===== SOURCE DATA
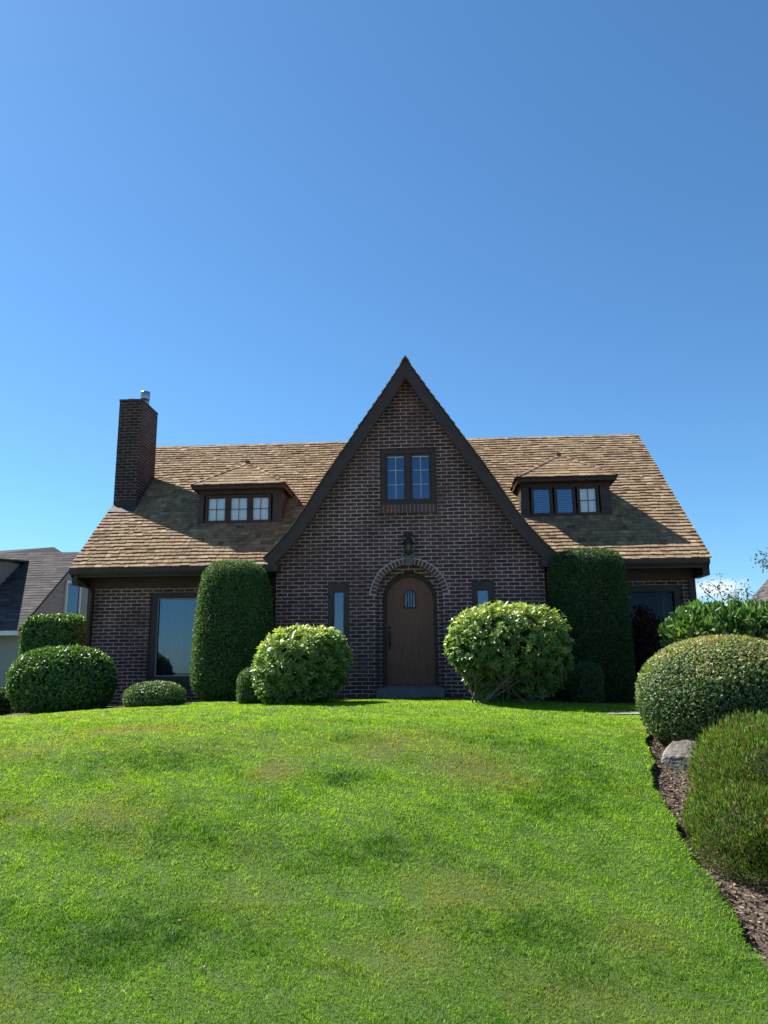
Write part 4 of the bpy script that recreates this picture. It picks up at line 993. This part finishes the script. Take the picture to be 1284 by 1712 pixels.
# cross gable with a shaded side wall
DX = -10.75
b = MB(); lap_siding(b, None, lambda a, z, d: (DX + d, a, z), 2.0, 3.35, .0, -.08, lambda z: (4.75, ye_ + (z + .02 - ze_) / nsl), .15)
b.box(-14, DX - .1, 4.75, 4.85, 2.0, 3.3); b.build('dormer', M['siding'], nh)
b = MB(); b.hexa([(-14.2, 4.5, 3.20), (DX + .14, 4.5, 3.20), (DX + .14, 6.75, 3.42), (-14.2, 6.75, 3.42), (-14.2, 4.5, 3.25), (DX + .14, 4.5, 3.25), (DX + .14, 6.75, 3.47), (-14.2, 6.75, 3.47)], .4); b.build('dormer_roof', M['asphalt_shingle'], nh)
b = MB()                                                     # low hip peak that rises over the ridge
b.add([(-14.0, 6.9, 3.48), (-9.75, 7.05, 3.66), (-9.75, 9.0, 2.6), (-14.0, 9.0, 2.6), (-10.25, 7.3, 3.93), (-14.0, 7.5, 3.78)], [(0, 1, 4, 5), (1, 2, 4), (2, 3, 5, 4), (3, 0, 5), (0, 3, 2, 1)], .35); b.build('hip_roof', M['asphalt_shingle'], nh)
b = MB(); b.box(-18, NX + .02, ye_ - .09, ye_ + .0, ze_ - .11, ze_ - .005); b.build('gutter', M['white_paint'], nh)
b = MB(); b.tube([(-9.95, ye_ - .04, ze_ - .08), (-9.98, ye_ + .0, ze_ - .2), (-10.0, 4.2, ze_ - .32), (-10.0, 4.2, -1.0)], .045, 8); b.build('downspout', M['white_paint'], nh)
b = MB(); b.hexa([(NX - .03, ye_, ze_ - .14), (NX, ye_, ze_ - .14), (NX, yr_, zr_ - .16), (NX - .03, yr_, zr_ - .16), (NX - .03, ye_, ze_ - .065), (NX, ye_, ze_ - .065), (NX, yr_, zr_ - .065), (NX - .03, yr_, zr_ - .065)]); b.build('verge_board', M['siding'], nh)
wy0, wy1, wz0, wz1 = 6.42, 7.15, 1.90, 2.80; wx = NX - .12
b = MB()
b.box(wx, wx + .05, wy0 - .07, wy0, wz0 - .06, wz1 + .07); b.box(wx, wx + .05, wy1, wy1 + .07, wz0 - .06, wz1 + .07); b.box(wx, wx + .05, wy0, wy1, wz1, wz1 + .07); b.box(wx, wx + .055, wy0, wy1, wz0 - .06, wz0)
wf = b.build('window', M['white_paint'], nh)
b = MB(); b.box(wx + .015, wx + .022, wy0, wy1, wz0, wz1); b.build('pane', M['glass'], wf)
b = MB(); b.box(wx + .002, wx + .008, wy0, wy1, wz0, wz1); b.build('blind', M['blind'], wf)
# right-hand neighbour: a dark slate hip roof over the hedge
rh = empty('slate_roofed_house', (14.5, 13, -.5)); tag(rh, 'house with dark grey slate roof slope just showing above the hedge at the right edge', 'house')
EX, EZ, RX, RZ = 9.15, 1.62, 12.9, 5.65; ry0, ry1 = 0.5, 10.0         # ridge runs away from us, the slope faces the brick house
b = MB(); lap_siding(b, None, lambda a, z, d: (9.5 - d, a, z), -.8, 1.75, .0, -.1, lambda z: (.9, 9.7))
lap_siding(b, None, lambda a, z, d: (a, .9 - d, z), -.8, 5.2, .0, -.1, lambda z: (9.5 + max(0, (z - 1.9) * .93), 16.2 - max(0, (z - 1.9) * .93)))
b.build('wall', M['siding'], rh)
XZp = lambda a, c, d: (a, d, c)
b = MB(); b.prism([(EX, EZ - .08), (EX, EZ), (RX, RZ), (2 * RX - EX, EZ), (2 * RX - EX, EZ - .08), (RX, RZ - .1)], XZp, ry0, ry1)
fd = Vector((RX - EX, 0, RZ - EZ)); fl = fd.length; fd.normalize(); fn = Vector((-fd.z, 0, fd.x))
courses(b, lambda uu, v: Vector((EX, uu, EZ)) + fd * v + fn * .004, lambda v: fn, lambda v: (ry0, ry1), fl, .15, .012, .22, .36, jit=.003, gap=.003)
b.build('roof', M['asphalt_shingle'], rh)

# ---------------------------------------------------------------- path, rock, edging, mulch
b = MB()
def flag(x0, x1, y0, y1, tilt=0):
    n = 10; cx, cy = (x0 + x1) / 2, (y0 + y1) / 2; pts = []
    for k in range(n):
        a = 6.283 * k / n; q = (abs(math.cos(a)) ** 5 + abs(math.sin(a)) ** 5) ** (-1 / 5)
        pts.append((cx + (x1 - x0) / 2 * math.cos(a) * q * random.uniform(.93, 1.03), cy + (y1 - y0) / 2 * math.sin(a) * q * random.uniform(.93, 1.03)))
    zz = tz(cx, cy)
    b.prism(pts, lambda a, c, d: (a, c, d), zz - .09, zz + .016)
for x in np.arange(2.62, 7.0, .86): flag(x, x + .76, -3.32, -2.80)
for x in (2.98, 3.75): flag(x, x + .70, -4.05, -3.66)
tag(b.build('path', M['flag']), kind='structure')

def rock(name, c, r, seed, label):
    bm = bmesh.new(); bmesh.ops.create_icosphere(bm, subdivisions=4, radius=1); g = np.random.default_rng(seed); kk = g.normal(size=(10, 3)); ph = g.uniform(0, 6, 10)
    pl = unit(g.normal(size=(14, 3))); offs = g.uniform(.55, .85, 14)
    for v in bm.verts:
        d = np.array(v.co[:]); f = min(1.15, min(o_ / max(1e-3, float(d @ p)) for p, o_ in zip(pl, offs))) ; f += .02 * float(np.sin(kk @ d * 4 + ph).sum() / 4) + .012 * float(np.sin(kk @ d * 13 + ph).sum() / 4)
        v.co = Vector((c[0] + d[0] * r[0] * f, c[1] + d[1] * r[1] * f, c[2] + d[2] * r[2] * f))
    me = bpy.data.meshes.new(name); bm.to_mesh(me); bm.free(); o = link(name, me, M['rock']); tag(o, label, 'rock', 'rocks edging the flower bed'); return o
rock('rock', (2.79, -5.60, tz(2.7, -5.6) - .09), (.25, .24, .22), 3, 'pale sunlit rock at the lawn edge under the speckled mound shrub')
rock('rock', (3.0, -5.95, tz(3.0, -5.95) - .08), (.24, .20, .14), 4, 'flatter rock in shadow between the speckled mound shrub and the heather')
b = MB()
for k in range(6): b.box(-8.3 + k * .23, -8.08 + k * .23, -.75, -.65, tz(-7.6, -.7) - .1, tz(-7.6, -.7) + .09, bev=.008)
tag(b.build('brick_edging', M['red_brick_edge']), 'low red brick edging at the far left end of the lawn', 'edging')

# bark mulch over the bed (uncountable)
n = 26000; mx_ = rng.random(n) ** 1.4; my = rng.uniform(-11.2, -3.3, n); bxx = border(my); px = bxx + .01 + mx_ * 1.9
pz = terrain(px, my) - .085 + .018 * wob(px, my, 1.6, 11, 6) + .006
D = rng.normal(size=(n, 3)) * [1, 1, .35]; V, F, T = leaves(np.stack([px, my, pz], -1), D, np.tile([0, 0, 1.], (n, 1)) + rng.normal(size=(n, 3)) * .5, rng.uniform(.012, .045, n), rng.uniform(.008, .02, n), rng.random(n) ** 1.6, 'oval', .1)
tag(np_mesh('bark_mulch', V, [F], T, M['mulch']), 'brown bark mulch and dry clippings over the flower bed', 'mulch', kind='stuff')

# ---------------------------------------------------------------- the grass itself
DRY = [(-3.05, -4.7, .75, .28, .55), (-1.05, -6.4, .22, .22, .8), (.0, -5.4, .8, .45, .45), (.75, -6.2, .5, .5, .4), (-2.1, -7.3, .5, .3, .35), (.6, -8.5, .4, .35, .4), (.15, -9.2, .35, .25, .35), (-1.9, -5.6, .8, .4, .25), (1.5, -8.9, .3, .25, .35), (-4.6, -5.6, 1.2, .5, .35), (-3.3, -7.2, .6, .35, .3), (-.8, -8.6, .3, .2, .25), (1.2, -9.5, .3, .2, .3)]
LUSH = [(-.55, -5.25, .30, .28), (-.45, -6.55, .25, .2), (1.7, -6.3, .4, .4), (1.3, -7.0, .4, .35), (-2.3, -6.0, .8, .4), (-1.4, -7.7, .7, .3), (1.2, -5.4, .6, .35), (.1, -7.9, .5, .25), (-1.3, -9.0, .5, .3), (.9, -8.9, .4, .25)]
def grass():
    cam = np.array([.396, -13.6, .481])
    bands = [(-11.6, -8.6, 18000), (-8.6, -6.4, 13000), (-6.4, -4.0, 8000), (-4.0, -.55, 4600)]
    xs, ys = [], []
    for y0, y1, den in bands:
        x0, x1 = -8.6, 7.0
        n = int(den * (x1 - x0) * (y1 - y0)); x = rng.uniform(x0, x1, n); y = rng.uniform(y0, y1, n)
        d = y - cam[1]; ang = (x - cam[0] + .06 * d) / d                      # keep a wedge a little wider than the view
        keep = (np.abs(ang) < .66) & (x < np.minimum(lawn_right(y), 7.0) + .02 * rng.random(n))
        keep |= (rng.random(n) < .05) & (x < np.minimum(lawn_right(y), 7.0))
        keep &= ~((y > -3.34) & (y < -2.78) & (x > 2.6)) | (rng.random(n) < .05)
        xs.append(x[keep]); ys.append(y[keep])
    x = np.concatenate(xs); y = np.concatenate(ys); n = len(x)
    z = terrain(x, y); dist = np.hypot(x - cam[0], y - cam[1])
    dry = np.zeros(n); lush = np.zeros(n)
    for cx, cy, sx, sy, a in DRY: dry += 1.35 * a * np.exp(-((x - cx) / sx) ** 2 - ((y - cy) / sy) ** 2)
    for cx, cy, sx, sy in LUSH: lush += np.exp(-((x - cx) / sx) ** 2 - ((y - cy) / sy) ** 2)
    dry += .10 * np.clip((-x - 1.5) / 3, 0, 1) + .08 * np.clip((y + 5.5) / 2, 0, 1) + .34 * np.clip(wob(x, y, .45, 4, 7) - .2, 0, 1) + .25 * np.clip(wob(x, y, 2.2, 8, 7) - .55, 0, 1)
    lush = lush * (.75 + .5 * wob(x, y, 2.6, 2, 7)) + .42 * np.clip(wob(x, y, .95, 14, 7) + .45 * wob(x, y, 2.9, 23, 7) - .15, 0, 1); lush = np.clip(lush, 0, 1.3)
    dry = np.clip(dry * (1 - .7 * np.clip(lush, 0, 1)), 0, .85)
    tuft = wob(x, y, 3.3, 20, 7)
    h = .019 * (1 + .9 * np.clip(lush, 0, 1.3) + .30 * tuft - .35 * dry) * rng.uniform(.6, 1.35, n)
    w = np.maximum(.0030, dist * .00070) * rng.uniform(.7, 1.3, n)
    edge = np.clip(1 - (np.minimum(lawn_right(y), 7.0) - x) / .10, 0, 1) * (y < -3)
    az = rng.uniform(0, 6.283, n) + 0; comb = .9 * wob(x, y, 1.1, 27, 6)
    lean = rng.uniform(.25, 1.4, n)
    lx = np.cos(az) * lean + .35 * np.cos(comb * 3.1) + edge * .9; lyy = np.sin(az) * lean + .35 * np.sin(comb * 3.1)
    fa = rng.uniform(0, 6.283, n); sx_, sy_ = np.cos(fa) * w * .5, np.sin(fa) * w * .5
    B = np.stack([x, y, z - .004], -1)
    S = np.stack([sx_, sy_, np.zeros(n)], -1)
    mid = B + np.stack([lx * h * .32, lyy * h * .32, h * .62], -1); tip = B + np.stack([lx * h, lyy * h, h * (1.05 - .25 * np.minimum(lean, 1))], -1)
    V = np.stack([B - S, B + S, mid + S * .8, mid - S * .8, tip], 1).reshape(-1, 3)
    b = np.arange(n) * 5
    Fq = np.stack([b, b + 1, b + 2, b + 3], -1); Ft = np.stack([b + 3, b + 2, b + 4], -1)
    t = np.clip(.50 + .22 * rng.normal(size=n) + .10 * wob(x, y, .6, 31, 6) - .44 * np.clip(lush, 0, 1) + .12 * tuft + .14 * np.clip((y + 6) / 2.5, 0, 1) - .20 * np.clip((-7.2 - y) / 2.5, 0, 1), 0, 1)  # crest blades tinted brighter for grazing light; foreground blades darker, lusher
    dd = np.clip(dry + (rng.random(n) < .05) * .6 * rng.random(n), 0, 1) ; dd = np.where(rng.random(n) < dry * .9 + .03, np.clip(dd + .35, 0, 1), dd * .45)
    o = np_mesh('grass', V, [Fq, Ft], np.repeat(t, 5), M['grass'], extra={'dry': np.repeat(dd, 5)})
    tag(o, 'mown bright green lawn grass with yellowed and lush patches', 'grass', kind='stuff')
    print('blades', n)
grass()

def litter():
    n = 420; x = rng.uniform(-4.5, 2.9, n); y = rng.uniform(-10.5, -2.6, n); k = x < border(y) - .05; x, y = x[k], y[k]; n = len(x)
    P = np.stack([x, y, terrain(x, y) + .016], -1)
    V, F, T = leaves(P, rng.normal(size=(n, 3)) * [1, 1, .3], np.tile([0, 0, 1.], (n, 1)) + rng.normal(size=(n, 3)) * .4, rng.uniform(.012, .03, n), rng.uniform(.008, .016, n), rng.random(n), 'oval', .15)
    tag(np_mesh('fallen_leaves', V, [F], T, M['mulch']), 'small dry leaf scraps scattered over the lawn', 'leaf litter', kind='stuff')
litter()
==========
Copy every line in the listing above where the string "that" turns up.

→ WRITTEN REPLY:
Write part 4 of the bpy script that recreates this picture. It picks up at line 993. This part finishes the script. Take the picture to be 1284 by 1712 pixels.
b = MB()                                                     # low hip peak that rises over the ridge